Marcel Dargis et Lise Carignan: quand vivre chez-soi devient un exploit

Avant de se marier, Marcel et Lise habitaient le bas du Cap, un modeste quartier tricoté serré, avec ses ruelles enguirlandées de cordes à linge et ses coins de rue encadrés avec la devanture de dépanneurs. L’église n’était pas loin. On pouvait partir à pied pour se faire un pique-nique près de la rivière Saint-Maurice. C’était si beau!
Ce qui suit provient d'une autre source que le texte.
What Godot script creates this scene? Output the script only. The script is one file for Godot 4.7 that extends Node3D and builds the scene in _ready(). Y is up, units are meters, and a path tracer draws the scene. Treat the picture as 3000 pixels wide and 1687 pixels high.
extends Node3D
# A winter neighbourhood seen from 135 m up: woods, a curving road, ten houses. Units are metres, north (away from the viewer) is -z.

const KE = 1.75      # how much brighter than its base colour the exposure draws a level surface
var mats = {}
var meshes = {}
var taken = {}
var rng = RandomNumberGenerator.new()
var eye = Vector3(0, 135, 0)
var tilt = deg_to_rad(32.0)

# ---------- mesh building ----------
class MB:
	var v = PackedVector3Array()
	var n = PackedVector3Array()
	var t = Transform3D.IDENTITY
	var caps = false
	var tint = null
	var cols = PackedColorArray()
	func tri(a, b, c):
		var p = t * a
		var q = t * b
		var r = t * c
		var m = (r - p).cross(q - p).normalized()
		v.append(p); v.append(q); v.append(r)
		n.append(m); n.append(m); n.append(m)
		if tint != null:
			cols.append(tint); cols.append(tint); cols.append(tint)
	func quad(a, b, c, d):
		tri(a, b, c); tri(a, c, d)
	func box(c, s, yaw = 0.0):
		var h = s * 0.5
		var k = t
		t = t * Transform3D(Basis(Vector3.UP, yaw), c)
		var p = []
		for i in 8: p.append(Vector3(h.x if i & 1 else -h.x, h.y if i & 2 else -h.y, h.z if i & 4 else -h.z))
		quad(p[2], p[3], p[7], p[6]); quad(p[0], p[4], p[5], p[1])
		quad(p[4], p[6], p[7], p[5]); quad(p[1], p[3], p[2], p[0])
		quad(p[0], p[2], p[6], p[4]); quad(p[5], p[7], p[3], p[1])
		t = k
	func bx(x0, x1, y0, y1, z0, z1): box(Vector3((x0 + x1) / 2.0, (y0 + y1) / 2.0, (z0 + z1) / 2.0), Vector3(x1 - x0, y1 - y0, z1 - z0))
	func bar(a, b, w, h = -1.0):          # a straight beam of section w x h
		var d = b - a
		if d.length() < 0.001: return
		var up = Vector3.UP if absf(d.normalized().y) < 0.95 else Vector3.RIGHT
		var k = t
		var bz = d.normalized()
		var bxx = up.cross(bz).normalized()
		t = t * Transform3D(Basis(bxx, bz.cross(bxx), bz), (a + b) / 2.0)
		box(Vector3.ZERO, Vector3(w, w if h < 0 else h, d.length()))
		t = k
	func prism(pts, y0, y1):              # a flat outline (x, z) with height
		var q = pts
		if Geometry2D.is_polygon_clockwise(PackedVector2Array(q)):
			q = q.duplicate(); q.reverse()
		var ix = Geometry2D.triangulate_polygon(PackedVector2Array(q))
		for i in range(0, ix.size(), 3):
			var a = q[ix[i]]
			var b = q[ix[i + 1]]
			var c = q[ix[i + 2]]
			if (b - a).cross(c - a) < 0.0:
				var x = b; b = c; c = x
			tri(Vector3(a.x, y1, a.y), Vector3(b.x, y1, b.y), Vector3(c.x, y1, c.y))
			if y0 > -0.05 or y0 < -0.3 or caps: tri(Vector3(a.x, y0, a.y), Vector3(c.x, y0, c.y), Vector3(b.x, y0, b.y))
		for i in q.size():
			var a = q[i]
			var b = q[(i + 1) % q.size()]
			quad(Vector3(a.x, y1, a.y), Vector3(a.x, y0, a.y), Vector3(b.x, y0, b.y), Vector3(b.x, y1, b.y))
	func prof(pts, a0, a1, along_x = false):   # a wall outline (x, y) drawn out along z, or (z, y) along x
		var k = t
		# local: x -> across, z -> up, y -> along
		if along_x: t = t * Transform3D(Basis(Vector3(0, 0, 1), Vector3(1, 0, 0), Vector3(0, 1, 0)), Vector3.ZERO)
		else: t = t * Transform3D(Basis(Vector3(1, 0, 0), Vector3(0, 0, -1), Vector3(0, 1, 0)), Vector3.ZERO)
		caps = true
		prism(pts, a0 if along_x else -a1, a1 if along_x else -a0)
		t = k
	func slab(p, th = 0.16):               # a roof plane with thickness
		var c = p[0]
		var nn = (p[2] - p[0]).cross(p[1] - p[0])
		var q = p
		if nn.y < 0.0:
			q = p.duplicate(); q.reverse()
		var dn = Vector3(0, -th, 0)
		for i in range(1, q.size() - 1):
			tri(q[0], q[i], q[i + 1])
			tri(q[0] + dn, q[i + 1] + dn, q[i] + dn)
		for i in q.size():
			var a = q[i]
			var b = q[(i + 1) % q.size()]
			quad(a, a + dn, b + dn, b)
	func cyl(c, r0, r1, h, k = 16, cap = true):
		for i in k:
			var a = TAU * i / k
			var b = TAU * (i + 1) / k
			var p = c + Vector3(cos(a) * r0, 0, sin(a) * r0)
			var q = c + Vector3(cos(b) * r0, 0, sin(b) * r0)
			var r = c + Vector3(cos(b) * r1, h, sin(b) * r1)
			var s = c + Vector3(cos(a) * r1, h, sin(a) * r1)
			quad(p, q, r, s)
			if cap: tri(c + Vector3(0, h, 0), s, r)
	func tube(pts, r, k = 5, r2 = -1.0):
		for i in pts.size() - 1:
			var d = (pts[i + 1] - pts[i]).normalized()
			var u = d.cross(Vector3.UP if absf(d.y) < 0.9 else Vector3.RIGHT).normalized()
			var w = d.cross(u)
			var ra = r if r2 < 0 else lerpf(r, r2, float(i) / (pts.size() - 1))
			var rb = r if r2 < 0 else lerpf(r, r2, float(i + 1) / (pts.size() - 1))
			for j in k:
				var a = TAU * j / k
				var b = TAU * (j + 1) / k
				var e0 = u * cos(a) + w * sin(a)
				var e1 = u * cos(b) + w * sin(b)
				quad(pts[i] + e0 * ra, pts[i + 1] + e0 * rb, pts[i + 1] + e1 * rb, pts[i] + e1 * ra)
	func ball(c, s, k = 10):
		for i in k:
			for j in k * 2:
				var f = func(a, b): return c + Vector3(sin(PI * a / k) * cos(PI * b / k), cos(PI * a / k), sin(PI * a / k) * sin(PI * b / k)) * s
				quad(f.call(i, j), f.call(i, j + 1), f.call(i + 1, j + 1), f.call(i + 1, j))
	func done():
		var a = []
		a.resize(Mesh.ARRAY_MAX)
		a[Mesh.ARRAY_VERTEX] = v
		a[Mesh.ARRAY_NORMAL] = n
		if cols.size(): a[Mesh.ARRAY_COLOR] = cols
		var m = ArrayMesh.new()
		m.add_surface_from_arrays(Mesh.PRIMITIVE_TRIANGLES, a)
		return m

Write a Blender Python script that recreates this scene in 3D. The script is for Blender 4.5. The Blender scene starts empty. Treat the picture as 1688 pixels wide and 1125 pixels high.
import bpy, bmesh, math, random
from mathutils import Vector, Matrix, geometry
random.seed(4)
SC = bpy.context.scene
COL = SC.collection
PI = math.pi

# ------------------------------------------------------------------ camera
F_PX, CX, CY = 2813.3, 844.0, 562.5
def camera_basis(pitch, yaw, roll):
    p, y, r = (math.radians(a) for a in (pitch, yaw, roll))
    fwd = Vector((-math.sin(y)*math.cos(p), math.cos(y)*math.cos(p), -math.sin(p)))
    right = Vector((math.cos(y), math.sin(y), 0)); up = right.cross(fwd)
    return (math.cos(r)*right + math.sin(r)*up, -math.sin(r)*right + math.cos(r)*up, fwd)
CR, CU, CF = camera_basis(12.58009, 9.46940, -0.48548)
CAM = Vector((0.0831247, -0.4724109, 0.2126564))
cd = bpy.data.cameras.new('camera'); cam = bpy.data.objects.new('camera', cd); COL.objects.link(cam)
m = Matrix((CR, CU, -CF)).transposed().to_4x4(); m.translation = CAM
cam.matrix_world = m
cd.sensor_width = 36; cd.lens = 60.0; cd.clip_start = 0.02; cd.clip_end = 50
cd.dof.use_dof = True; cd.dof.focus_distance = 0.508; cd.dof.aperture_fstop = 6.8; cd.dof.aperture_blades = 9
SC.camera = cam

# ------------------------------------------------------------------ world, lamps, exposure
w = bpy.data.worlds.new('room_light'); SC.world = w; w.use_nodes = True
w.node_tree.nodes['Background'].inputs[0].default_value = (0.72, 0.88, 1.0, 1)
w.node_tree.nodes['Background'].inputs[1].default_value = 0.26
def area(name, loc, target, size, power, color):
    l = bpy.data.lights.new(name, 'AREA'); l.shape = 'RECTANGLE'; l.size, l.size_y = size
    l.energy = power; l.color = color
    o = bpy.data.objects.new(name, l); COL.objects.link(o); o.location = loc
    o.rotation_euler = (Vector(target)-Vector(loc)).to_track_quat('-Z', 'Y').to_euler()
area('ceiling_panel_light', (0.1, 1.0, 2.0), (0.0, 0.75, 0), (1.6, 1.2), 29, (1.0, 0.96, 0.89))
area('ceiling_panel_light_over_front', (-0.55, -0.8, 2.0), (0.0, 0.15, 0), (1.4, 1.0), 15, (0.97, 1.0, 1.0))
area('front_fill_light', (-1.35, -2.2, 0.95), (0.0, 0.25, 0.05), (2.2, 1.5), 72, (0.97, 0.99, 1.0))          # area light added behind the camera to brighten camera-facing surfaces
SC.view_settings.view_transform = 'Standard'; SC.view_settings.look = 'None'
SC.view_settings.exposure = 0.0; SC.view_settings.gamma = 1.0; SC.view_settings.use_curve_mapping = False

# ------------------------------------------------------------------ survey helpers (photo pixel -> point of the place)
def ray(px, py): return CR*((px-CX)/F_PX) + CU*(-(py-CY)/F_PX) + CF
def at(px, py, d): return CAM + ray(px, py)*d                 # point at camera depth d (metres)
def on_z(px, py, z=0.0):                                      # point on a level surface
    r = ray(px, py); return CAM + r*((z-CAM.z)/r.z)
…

On en oubliait presque la Wayagamack et sa montagne de pitounes, grosse usine chauffée à blanc crachant jour et nuit la sueur des travailleurs.

 

C’était la fin des années 50. D’autres quartiers se dessinaient un peu plus haut, sur les coteaux du Cap. Les nouveaux mariés rêvaient d’un espace bien à eux. Un rêve abordable mais surtout, raisonnable.

Les Dargis-Carignan ont emménagé dans leur bungalow du Cap en 1963. Leur nouveau quartier était en friche. Une tranche de ville s’écrivait ici, avec la construction graduelle d’autres maisons-modèles. La rue en croissant a tracé la trajectoire du reste de leur vie. Ils ont coulé des jours heureux. Fondé une famille. Vécu à la hauteur de leurs moyens. Les saisons ont passé, les enfants ont grandi puis sont partis vivre leur vie.   

L’histoire des Carignan-Dargis ressemble à celle de mes parents, qui ont à peu près le même âge. C’est l’histoire d’une génération qui a mené une vie bien rangée. Pas de bonheur à crédit en 24 paiements égaux. 

La seule démesure que Marcel s’est accordée a été de consacrer une partie de sa vie à la nostalgie. Pas un spleen larmoyant mais plutôt une célébration de sa vie d’antan, celle de la paroisse Saint-Lazare dans le bas du Cap. Une vie colorée, enracinée dans les rituels, rythmée sur les shifts de la manufacture et le glas des angélus.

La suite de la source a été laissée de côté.